Notícias
Escolas precisam compreender especificidades quilombolas
Glória Moura fala da importância do território quilombola como espaço educativo
Daiane Souza
O Ciclo de Palestras Cultura Afro-brasileira: nosso patrimônio foi marcado, nesta quinta-feira (24), pela reflexão da professora Glória Moura da Universidade de Brasília (UnB), quanto às necessidades educacionais dos remanescentes de quilombos. Promovido pelo Centro Nacional de Informação e Referência da Cultura Negra da Fundação Cultural Palmares (Cnirc/FCP), esta etapa do ciclo teve como tema Quilombos contemporâneos: resistir e vencer.
Aproveitando que o público do encontro foi composto em sua maioria por estudantes e quilombolas, a especialista abordou a atual situação das comunidades no que diz respeito às suas especificidades escolares. “As crianças quilombolas precisam ter sua realidade sociocultural e histórica levadas em consideração no ambiente escolar”, disse Glória. Para ela, é dever da gestão dos sistemas de ensino, escolas e cursos de formação inicial e continuada de professores a adequação das referências e valores tradicionais na transmissão dos conhecimentos.
De acordo com as Diretrizes Curriculares Nacionais para a Educação Escolar Quilombola, para que estas adaptações aconteçam precisam ser considerados aspectos como o que se entende por quilombo, territórios quilombolas, direitos, cultura e ancestralidade africana. “Por exemplo, o lanche precisa ser pensado segundo a realidade dos estudantes”, disse Glória.
Quilombos contemporâneos – Até cem anos após a abolição, os quilombos eram considerados regiões com grandes concentrações de africanos que fugiam do regime de escravidão. Com a Constituição Federal de 1988, o termo “quilombo” passou a definir os territórios ocupados por seus remanescentes. Hoje, essas comunidades passam por etapas de identificação, autorreconhecimento e certificação, o que lhes garantem a legalidade e a posse inalienável de seus territórios.

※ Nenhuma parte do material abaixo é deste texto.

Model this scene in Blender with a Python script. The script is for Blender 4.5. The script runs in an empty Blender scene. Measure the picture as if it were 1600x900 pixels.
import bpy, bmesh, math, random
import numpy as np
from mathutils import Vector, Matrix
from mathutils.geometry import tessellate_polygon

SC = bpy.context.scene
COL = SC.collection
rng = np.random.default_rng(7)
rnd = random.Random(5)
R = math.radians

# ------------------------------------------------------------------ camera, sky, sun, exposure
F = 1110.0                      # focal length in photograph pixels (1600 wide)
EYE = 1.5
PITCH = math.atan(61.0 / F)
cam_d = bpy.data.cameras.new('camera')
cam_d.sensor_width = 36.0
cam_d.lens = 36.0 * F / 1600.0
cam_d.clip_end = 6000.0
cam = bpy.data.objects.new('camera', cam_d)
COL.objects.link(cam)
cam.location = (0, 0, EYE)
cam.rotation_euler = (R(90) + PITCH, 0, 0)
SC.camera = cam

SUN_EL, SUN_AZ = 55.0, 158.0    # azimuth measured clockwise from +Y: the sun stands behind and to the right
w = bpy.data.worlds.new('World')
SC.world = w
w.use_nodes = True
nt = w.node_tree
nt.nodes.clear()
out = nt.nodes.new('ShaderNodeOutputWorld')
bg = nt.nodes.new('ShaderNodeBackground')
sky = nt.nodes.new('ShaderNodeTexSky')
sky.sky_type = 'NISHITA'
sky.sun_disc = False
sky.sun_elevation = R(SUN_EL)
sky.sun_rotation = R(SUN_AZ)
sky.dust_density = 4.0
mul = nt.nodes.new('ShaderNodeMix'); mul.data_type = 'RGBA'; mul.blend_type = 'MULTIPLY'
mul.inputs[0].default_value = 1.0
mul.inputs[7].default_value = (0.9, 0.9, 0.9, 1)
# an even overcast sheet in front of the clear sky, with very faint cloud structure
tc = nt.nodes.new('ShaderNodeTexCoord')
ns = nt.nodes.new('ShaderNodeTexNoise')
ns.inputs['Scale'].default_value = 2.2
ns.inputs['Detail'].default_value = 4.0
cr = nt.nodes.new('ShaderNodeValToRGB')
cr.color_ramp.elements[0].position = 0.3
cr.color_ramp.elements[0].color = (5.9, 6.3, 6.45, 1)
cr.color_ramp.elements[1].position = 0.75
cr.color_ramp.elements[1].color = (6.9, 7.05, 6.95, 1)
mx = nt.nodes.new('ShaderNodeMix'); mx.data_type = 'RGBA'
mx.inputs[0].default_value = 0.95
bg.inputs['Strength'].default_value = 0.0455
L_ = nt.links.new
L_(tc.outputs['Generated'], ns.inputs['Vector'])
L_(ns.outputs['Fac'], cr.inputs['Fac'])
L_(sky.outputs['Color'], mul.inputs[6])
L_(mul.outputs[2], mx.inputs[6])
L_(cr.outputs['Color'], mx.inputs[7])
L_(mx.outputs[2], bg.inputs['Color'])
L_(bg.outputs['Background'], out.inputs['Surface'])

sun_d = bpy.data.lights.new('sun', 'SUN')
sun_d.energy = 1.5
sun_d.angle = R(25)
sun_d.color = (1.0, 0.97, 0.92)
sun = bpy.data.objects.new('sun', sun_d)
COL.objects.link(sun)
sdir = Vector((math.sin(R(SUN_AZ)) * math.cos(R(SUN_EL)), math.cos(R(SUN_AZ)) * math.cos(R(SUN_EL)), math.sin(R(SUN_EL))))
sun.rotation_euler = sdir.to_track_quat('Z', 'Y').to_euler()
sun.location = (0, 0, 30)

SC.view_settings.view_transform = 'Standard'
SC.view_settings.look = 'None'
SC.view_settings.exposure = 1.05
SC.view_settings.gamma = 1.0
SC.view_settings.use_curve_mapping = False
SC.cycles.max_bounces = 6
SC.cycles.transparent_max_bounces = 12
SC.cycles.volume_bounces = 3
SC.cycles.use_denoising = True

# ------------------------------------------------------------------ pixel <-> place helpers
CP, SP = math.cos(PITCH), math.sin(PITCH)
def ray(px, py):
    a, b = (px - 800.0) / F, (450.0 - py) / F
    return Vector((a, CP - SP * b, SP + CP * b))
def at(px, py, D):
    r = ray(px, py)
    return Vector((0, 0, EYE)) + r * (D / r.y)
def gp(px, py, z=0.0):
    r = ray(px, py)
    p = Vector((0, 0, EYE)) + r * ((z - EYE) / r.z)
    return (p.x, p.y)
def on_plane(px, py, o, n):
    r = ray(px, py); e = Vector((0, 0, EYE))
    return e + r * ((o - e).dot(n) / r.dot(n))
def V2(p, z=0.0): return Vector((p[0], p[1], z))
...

Glória Moura ressalta que os territórios quilombolas significam mais que simples espaços a essas comunidades. “Para eles o valor da terra é cultural, pois é onde acontecem as manifestações herdadas de seus ancestrais: a música, as danças, os métodos para a subsistência”, explica. “A identidade se define pela cultura, pelas tradições e se reafirma na terra, em sua permanência nela”, completa.
História e resistência – Os conflitos territoriais são comuns entre grileiros e a maioria dos quilombos brasileiros que atualmente correspondem a 1717 certificados. Moradores da comunidade Mesquita, o quilombo mais próximo da capital federal – 30 km –, que também enfrenta especulação imobiliária e ameaças também participaram do encontro.
Sandra Pereira Braga, liderança do quilombo, considera essencial a iniciativa da Fundação Palmares de levar aos jovens em idade escolar o significado das comunidades tradicionais para a história do país. “O ciclo é uma oportunidade de resgate cultural ao mesmo tempo em que ensina a valorização de nossas origens, nossa cultura e intensifica o respeito aos nossos valores. Uma chance de mostrarmos o que fomos, o que somos e nossa possível situação futura enquanto quilombolas”, disse.
Marina Dutra Costa também é quilombola Mesquita. Estudante de Pedagogia, ela considera que a iniciativa precisa ser expandida na sociedade, mas também precisa chegar aos quilombos. Segundo ela, a difusão do conhecimento nas comunidades seria de grande importância para a aceitação das raízes e ajudaria a reforçar a identidade garantindo a proteção territorial. Ela, que tem formatura prevista para o próximo ano já pensa em como trabalhar sua realidade em sala de aula.
Perspectivas – De acordo com Carlos Moura, diretor do Cnirc/FCP, a instituição pretende com o Ciclo de Palestras desenvolver atividades no sentido de preparar os jovens em formação para a vida, valorizando a diversidade da cultura de matriz africana. Para ele, é uma chance também de dar voz à comunidade negra a fim de que se mantenha organizada para o presente e para o futuro.
“O estado só se move em benefício da sociedade se ela grita, reivindica, se organiza. Só ouve a voz rouca das ruas, quando ela se faz altaneira e isso só é possível quando todos nos organizamos”, estimulou Moura, reforçando que para que esses objetivos sejam atingidos é necessário, conhecimento, militância e comprometimento.